Add mother to her list of jobs and Tina isn’t too different from any superhero we read about in comic books. “Like every Vineyarder, you wear a million hats, have a million jobs,” Tina says. “Adaptability is survival. I believe in chapters, the ability to reinvent and jump on your feet again.” And on the Vineyard, Tina knows nothing is ever out of reach, especially in the food world. “People can deny it all they want. Most of us like to feel like we accomplished something and you get that with food.”

In 1987, Tina worked as a gardener and general multitasker in Chilmark for the Whiting family. She grew up spending hours on different Island farms, where she asked and answered questions about where exactly the food she was eating was coming from. At the age of 16, she relished memories of L’Essart, a sheep farm in central France. Her résumé would probably best be represented as a map, where she could mark all the farms and restaurants she’s worked at with pushpins.

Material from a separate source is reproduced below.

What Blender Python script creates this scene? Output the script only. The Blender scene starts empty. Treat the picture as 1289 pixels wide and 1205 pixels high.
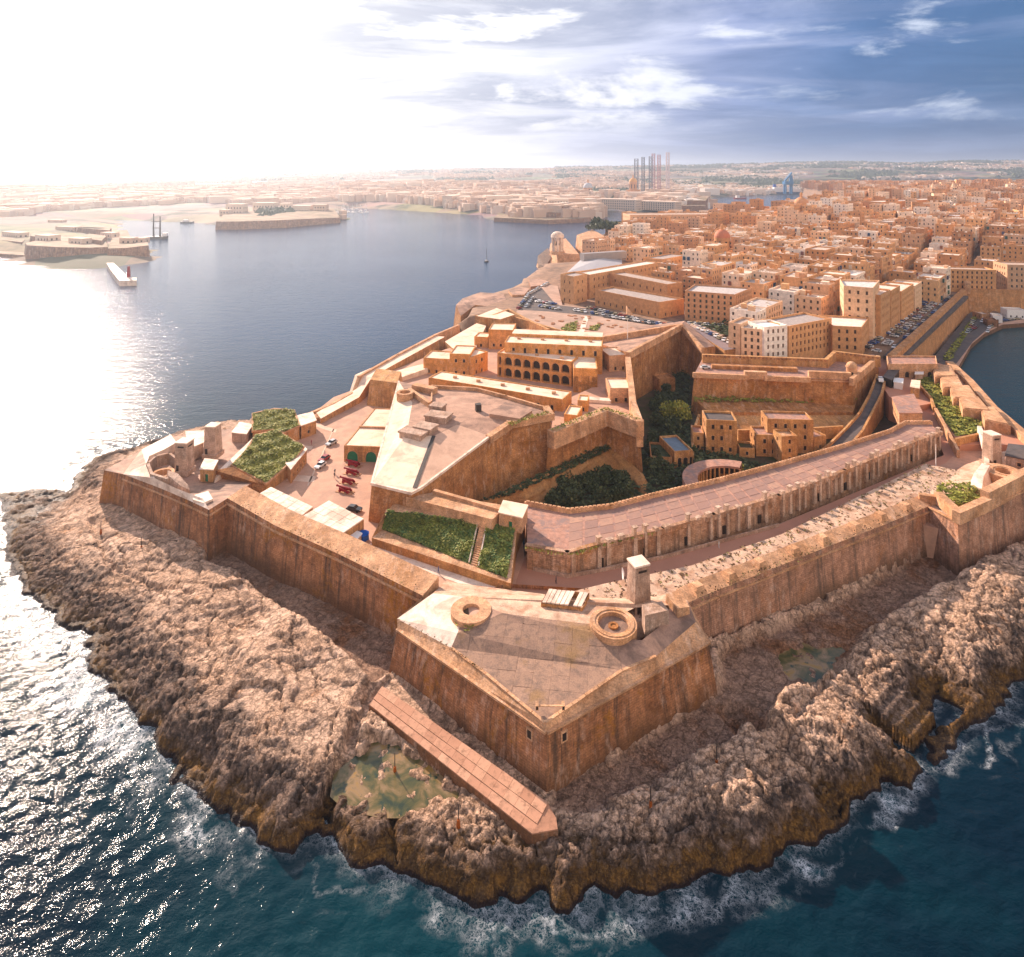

Tina received her diploma in French Cuisine at the Ecole de Cusine La Varenne, and it was only after being educated there that she began calling herself a chef. She was the owner and chef of two popular Vineyard restaurants, The Roadhouse in West Tisbury on State Road (1989-1992) and Café Moxie on Main Street in Vineyard Haven (1998-2001). Ironically, both restaurants burned down, but this was after Tina left.

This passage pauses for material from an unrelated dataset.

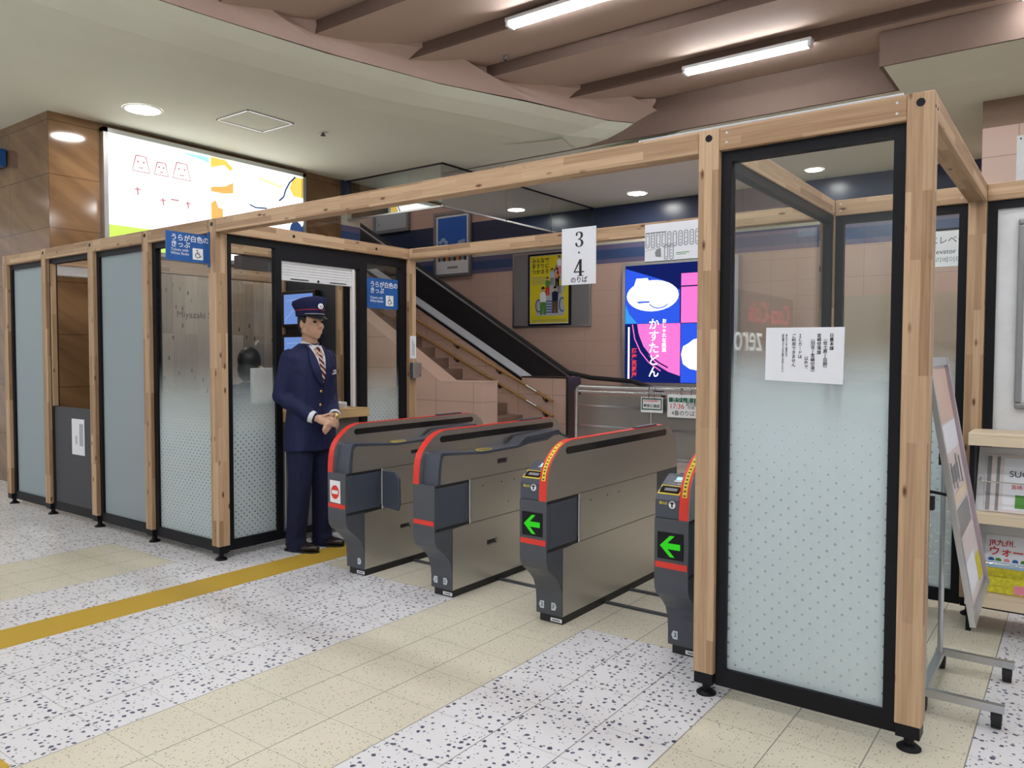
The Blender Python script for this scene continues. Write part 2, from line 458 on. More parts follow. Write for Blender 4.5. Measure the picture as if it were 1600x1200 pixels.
def stroke(mb, pts, w, axis, a0, a1):
    """a ribbon of width w along 2-D points"""
    L, R = [], []
    for i, p in enumerate(pts):
        q0, q1 = pts[max(i-1, 0)], pts[min(i+1, len(pts)-1)]
        dx, dy = q1[0]-q0[0], q1[1]-q0[1]; k = math.hypot(dx, dy) or 1
        L.append((p[0]-dy/k*w/2, p[1]+dx/k*w/2)); R.append((p[0]+dy/k*w/2, p[1]-dx/k*w/2))
    for i in range(len(pts)-1): mb.prism([L[i], L[i+1], R[i+1], R[i]], axis, a0, a1)
    return mb
def arc(cx, cy, r, a0, a1, n=12, ry=None):
    ry = r if ry is None else ry
    return [(cx+r*math.cos(math.radians(a0+(a1-a0)*i/n)), cy+ry*math.sin(math.radians(a0+(a1-a0)*i/n))) for i in range(n+1)]
# ------------------------------------------------------------------ the setting
struct(MB().box(-16, 8, -9, 9, -.12, 0).build('floor', 'terrazzo_tiles'))
struct(MB().box(-3.855, -3.585, -1.877, 3.6, 0, .003).build('trim_1', 'yellow_guide'))
struct(MB().box(-9, -2.412, -2.15, -1.878, 0, .003).build('trim_2', 'yellow_guide'))

ZC = 3.72
EDGE = [(-4.2, -4.5), (-4.4, -3.2), (-4.55, -2.0), (-4.62, -1.0), (-4.59, -.11), (-4.53, .34), (-4.40, 1.16), (-4.14, 2.19), (-3.80, 3.04), (-3.48, 3.98), (-2.93, 4.71)]
EDGE = [(.414+1.068*(x-.414), -2.912+1.068*(y+2.912)) for x, y in EDGE]
def make_ceiling():
    m = MB(); rows = []
    for x, y in EDGE:
        rows.append([m.bm.verts.new((x-d, y-.35*d, ZC+h)) for d, h in ((0, .16), (.18, .105), (.45, .045), (.8, .010), (1.2, 0))])
    for A, B in zip(rows, rows[1:]):
        for i in range(4): m.face([A[i], A[i+1], B[i+1], B[i]])
    for (a, A), (b, B) in zip(zip(EDGE, rows), zip(EDGE[1:], rows[1:])):
        if A[4].co.y > 4.2: continue
        y0, y1 = A[4].co.y, min(B[4].co.y, 4.24)
        m.poly([(A[4].co.x, y0, ZC), (B[4].co.x, B[4].co.y, ZC), (-16, B[4].co.y, ZC), (-16, y0, ZC)]) if B[4].co.y < 4.24 else m.poly([(A[4].co.x, y0, ZC), (B[4].co.x, 4.24, ZC), (-16, 4.24, ZC), (-16, y0, ZC)])
    yb = rows[-1][4].co.y
    m.poly([(-5.95, 4.24, ZC), (-4.2, 4.24, ZC), (EDGE[-1][0]-1.2, yb, ZC), (-3.3, 4.9, ZC), (-3.3, 7.9, ZC), (-5.95, 7.9, ZC)])
    m.poly([(-3.3, 4.9, ZC), (-3.3, 7.9, ZC), (6, 7.9, ZC), (6, 4.9, ZC)]); m.poly([(-3.3, 4.9, ZC), (6, 4.9, ZC), (6, 4.72, ZC), (-2.95, 4.72, ZC+.02)]); m.poly([(-3.3, 4.9, ZC), (-2.95, 4.72, ZC+.02), (EDGE[-1][0], EDGE[-1][1], ZC+.16), (EDGE[-1][0]-1.2, yb, ZC)])
    m.poly([(-.95, 4.02, ZC), (8, 4.02, ZC), (8, 4.72, ZC), (-.95, 4.72, ZC)])
    return struct(m.build('ceiling', 'soffit'))
make_ceiling()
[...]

And perhaps the most important thing in Tina’s life is why she left the restaurant business: her family. The only thing Tina loves more than food is friendship and family, which, she says, are interchangeable. “You know you choose your family, right?” Tina asks.

When Tina was running The Roadhouse, she hired all her friends and family. “I did all the stuff they don’t recommend doing and it was crazy successful. It was a weird moment in time. It was magic.”

Henry and Theo, her sons with her husband, Steve, are the center of Tina’s world. “When you have kids, they suddenly become everything,” Tina says. Catch up with her on Main Street and this proud mom will give you a quick slideshow of her sons on her iPhone (the modern day wallet picture-fold-out way of showing off children). “They are my loves,” Tina boasts. And whether she’s heating up a sauce-pan with bacon, looking for a place to showcase a five-leaf clover her son found outside, or yelling out the door to make sure nobody forgets sunscreen, Tina’s number one kitchen principle is always present: “You need constant humor in the kitchen.”

So Tina tells stories in her kitchen, she laughs and puts on lipstick (Rouge Coco Shine by Chanel is her favorite) and cooks and hangs out with her friends and family. In the summer, Tina takes all the fun outside and her family enjoys a little alfresco dining. “We eat outside all summer long,” she says grinning, “and we eat all summer.”

Before picking up the plates to enjoy her cookbook creations outside, Tina stops to finish her story.

“Oh! So I had to pick up that man and give him a ride.” She says, holding an airchainsaw (similar to an air guitar but more dangerous) and nodding her head. “I mean he was soaking wet!” She gave the old man hitchhiker a short ride, or at least this is the story she tells in her kitchen.

“So I picked him up and he was really polite,” she continues. He called her ma’am and said thank you and after all, he was just looking for a ride out of the rain. But today, even if the Vineyard is a little behind on everything, Tina knows the Island is a different place. “So I pulled over after driving a little to drop him and his chainsaw off, and said I had to take a turn in the other direction to pick my kid up from tennis,” she said.

And to make the story better, just like she makes all her simple dishes from her cookbook more exceptional, she adds a little Tina Miller touch to it. Laughing and beaming Tina leans in and whispers, “My kid has never played tennis.”